Mas eleição distrital não é uma solução em si mesmo. Ela apenas permite viabilizar o controle efetivo do processo político pelos eleitores com garantia de absoluta legitimidade daí por diante. Esclarecido quem representa quem, o passo seguinte é consagrar o direito à retomada dos mandatos traídos ou mal satisfeitos a qualquer momento (recall). Qualquer cidadão pode iniciar uma petição para desafiar o seu representante. Se conseguir uma porcentagem previamente definida de assinaturas, será convocada uma nova eleição apenas no distrito envolvido para reconfirmar ou cassar seu representante e eleger um substituto.
O resto do ferramental inclui o direito ao referendo por iniciativa popular das leis passadas nos Legislativos usando a mesma mecânica de legitimação do recall, o que torna efetivo, de troco, o direito de oferecer leis de iniciativa popular que os brasileiros “já têm” (pra se enganar quem gosta), pois a última palavra sobre toda lei passa a ser daqueles a quem ela será imposta, e não mais de legisladores livres para legislar em causa própria.
Isso de fato entrega o poder a quem a Constituição define como a “única fonte de legitimação do estado”, nós, o povo, também dito o eleitorado. Mas todo esse edifício só se mantém solidamente em pé com o complemento das periódicas “eleições de retenção” de juízes, o Brasil amargamente sabe por quê. As comarcas sob a alçada de cada um devem ter correspondência com os distritos eleitorais e a cada eleição o nome de cada juiz de cada tribunal, até a instância estadual mais alta, aparecerá na cédula dos eleitores sujeitos à sua jurisdição com a pergunta sobre se deve manter ou não seu cargo e suas prerrogativas por mais um período. Os que forem expelidos serão substituídos pelo sistema normal de nomeação de juízes, com o que se cria um controle efetivo do Judiciário operando exclusivamente a porta de saída, sem interferir com a independência de quem permanecer dentro do sistema.
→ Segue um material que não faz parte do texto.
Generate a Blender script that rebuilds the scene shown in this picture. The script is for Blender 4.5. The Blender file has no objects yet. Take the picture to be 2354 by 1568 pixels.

A eleição de outubro vai se desenhando como desolada e negativamente plebiscitária. A escolha restringe-se a votar simbólica e genericamente “contra a política” ou pela continuação dela por falta de melhor e medo do pior. Ninguém oferece plataforma nenhuma que se possa apoiar. E adotar um tom radical, mesmo que seja em torno de nada, é a única coisa que empurra candidatos para cima do brejo geral dos sub-10%. Se alguém abraçar radicalmente uma plataforma de reformas não apenas que faça sentido, mas que possa exibir uma certificação histórica de eficiência letal contra a corrupção e a politicagem, estará, portanto, seriamente arriscado a se tornar um candidato imbatível.